===== Collected material

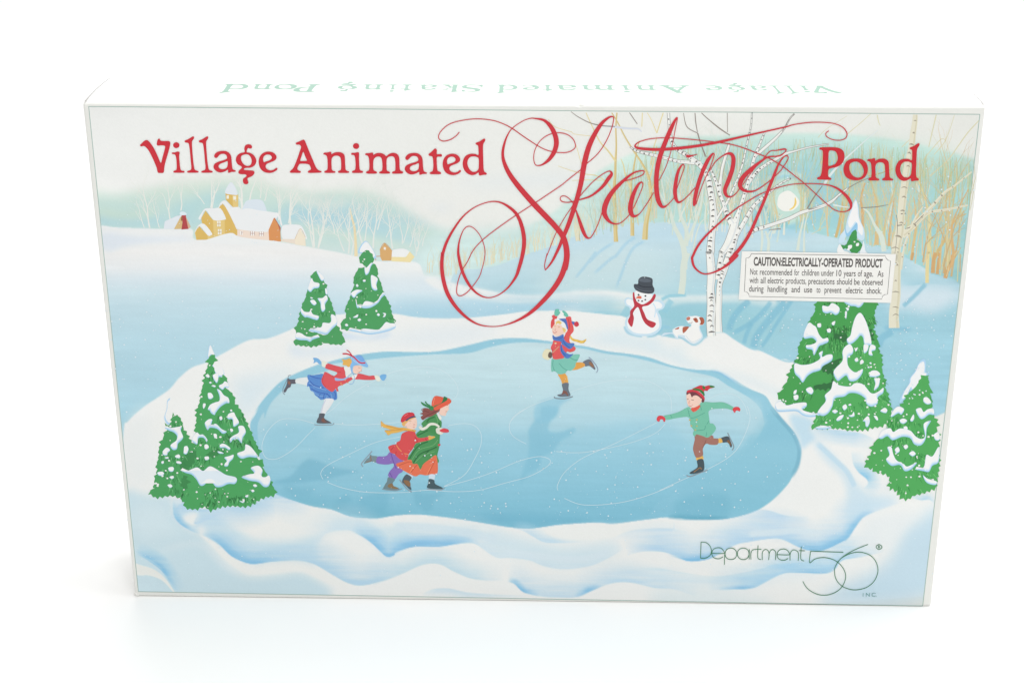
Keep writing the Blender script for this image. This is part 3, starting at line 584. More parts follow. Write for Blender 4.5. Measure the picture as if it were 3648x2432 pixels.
# birches
bi_c, mk = (240, 240, 235), (92, 88, 86)
def birch(name_base, limbs, c, marks, mc=mk, label=None, shade=None, outline=None):
    pr = Print('birch_tree', pic, name_base, 40)
    for st in limbs:
        if outline: P = pts(st); P[:, 2] += 3.0; pr.strip(P, outline)
    for st in limbs: pr.line(st, 10, c)
    for st in limbs:
        P = pts(st)
        if shade: Q = P.copy(); Q[:, 0] += Q[:, 2]*.3; Q[:, 2] *= .22; pr.strip(Q, shade)
    for st in limbs:
        P = smooth(pts(st), 6, False); acc = 0
        for i in range(1, len(P)):
            acc += np.hypot(*(P[i, :2]-P[i-1, :2]))
            if acc > marks*random.uniform(.6, 1.5) and P[i, 2] > 3:
                acc = 0; dx, dy = P[i, :2]-P[i-1, :2]; L = math.hypot(dx, dy)+1e-9; nx, ny = -dy/L, dx/L; w0 = P[i, 2]
                a, b = sorted((random.uniform(-.52, .0), random.uniform(.1, .56))); sg = random.choice((-1, 1)); a, b = (a, b) if sg > 0 else (-b, -a)
                sag = random.uniform(.05, .2)*w0
                m = (a+b)/2
                pr.strip([(P[i, 0]+nx*w0*a, P[i, 1]+ny*w0*a, 1.2), (P[i, 0]+nx*w0*m+dx/L*sag, P[i, 1]+ny*w0*m+dy/L*sag, random.uniform(3.0, 6.8)), (P[i, 0]+nx*w0*b, P[i, 1]+ny*w0*b, 1.4)], mc, 3)
    return pr
far = birch(52, ("H 1530,700,100 1528,560,92 1545,400,88 1548,200,86 1560,0,92 D 1285,1500,86 1290,1350,88 1320,1220,84 1335,1050,70 1350,900,72 1372,720,66 1400,560,60 1430,430,58 1445,300,56 1460,200,50 1465,128,44",
                 "D 1340,1250,70 1440,1170,52 1540,1070,40 1620,1030,26 1760,1010,22 1955,970,16", "D 1545,1060,36 1650,950,30 1740,850,24 1830,790,18 1990,660,14", "D 1330,1568,28 1350,1430,22 1380,1300,24 1430,1180,26 1470,1080,18 1540,980,10"),
            (226, 222, 202), 42, (160, 152, 136), shade=(214, 208, 182))
for st in ("D 1370,1190,8 1440,1160,7 1560,1040,5", "D 1290,1060,5 1300,1150,5 1290,1300,4 1275,1420,3", "D 1330,1050,9 1380,1045,6", "D 1295,1160,9 1365,1150,9"): far.line(st, 5, (128, 122, 112))
far.build('cream birch trunk with a forked branch at right')
cen = birch(56, ("G 1580,775,74 1572,640,76 1580,500,78 1572,340,66 1580,200,74 1565,0,66 C 1648,1400,70 1660,1250,60 1678,1100,66 1668,950,58 1650,840,56 1630,730,50 1590,640,46 1520,570,40 1420,500,34 1340,450,30 1290,380,28 1268,250,22 1258,110,20",
                 "G 1648,738,62 1645,600,54 1650,420,52 1655,300,46 1690,180,60 1755,0,56 C 1850,1380,54 1890,1250,42 1960,1130,36 2050,980,30 2160,880,24 2300,770,14 2400,720,8", "G 1640,250,46 1660,100,48 1680,0,50 C 1760,1410,60 1810,1330,66 1850,1230,72 1880,1130,62 1920,1010,34 1960,890,34 2000,760,32 2030,640,30 2060,520,26 2110,400,16 2150,300,12",
                 "C 1850,1140,60 1800,1050,46 1770,950,30 1735,860,34 1710,780,28 1670,680,20 1640,620,12", "C 1730,840,44 1745,720,24 1760,620,24 1800,480,24 1825,400,20", "C 1700,1110,20 1760,1010,20 1810,930,20 1870,800,18 1920,680,16 1955,560,14 1985,420,12 2025,240,9 2035,112,8",
                 "C 2000,770,26 2080,660,28 2170,590,24 2260,540,24 2352,490,22 D 330,470,14 480,430,10 660,400,5", "C 2060,520,22 2150,440,24 2230,370,22 D 200,310,18 250,250,10 300,160,8 340,120,7", "C 1560,580,34 1440,570,30 1340,560,26 1210,525,26 1080,495,24 960,465,18 900,425,8",
                 "C 1990,1250,26 2060,1200,34 2160,1170,30 2280,1130,28 D 300,1090,30 400,1040,28 500,1010,24 620,970,26 700,925,22 760,870,16 840,810,10"), bi_c, 13, shade=(222, 226, 226), outline=(142, 142, 140))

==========

Your objective: Print out the whole of the material word for word, without pictures.

Exercise solution:
Keep writing the Blender script for this image. This is part 3, starting at line 584. More parts follow. Write for Blender 4.5. Measure the picture as if it were 3648x2432 pixels.
# birches
bi_c, mk = (240, 240, 235), (92, 88, 86)
def birch(name_base, limbs, c, marks, mc=mk, label=None, shade=None, outline=None):
    pr = Print('birch_tree', pic, name_base, 40)
    for st in limbs:
        if outline: P = pts(st); P[:, 2] += 3.0; pr.strip(P, outline)
    for st in limbs: pr.line(st, 10, c)
    for st in limbs:
        P = pts(st)
        if shade: Q = P.copy(); Q[:, 0] += Q[:, 2]*.3; Q[:, 2] *= .22; pr.strip(Q, shade)
    for st in limbs:
        P = smooth(pts(st), 6, False); acc = 0
        for i in range(1, len(P)):
            acc += np.hypot(*(P[i, :2]-P[i-1, :2]))
            if acc > marks*random.uniform(.6, 1.5) and P[i, 2] > 3:
                acc = 0; dx, dy = P[i, :2]-P[i-1, :2]; L = math.hypot(dx, dy)+1e-9; nx, ny = -dy/L, dx/L; w0 = P[i, 2]
                a, b = sorted((random.uniform(-.52, .0), random.uniform(.1, .56))); sg = random.choice((-1, 1)); a, b = (a, b) if sg > 0 else (-b, -a)
                sag = random.uniform(.05, .2)*w0
                m = (a+b)/2
                pr.strip([(P[i, 0]+nx*w0*a, P[i, 1]+ny*w0*a, 1.2), (P[i, 0]+nx*w0*m+dx/L*sag, P[i, 1]+ny*w0*m+dy/L*sag, random.uniform(3.0, 6.8)), (P[i, 0]+nx*w0*b, P[i, 1]+ny*w0*b, 1.4)], mc, 3)
    return pr
far = birch(52, ("H 1530,700,100 1528,560,92 1545,400,88 1548,200,86 1560,0,92 D 1285,1500,86 1290,1350,88 1320,1220,84 1335,1050,70 1350,900,72 1372,720,66 1400,560,60 1430,430,58 1445,300,56 1460,200,50 1465,128,44",
                 "D 1340,1250,70 1440,1170,52 1540,1070,40 1620,1030,26 1760,1010,22 1955,970,16", "D 1545,1060,36 1650,950,30 1740,850,24 1830,790,18 1990,660,14", "D 1330,1568,28 1350,1430,22 1380,1300,24 1430,1180,26 1470,1080,18 1540,980,10"),
            (226, 222, 202), 42, (160, 152, 136), shade=(214, 208, 182))
for st in ("D 1370,1190,8 1440,1160,7 1560,1040,5", "D 1290,1060,5 1300,1150,5 1290,1300,4 1275,1420,3", "D 1330,1050,9 1380,1045,6", "D 1295,1160,9 1365,1150,9"): far.line(st, 5, (128, 122, 112))
far.build('cream birch trunk with a forked branch at right')
cen = birch(56, ("G 1580,775,74 1572,640,76 1580,500,78 1572,340,66 1580,200,74 1565,0,66 C 1648,1400,70 1660,1250,60 1678,1100,66 1668,950,58 1650,840,56 1630,730,50 1590,640,46 1520,570,40 1420,500,34 1340,450,30 1290,380,28 1268,250,22 1258,110,20",
                 "G 1648,738,62 1645,600,54 1650,420,52 1655,300,46 1690,180,60 1755,0,56 C 1850,1380,54 1890,1250,42 1960,1130,36 2050,980,30 2160,880,24 2300,770,14 2400,720,8", "G 1640,250,46 1660,100,48 1680,0,50 C 1760,1410,60 1810,1330,66 1850,1230,72 1880,1130,62 1920,1010,34 1960,890,34 2000,760,32 2030,640,30 2060,520,26 2110,400,16 2150,300,12",
                 "C 1850,1140,60 1800,1050,46 1770,950,30 1735,860,34 1710,780,28 1670,680,20 1640,620,12", "C 1730,840,44 1745,720,24 1760,620,24 1800,480,24 1825,400,20", "C 1700,1110,20 1760,1010,20 1810,930,20 1870,800,18 1920,680,16 1955,560,14 1985,420,12 2025,240,9 2035,112,8",
                 "C 2000,770,26 2080,660,28 2170,590,24 2260,540,24 2352,490,22 D 330,470,14 480,430,10 660,400,5", "C 2060,520,22 2150,440,24 2230,370,22 D 200,310,18 250,250,10 300,160,8 340,120,7", "C 1560,580,34 1440,570,30 1340,560,26 1210,525,26 1080,495,24 960,465,18 900,425,8",
                 "C 1990,1250,26 2060,1200,34 2160,1170,30 2280,1130,28 D 300,1090,30 400,1040,28 500,1010,24 620,970,26 700,925,22 760,870,16 840,810,10"), bi_c, 13, shade=(222, 226, 226), outline=(142, 142, 140))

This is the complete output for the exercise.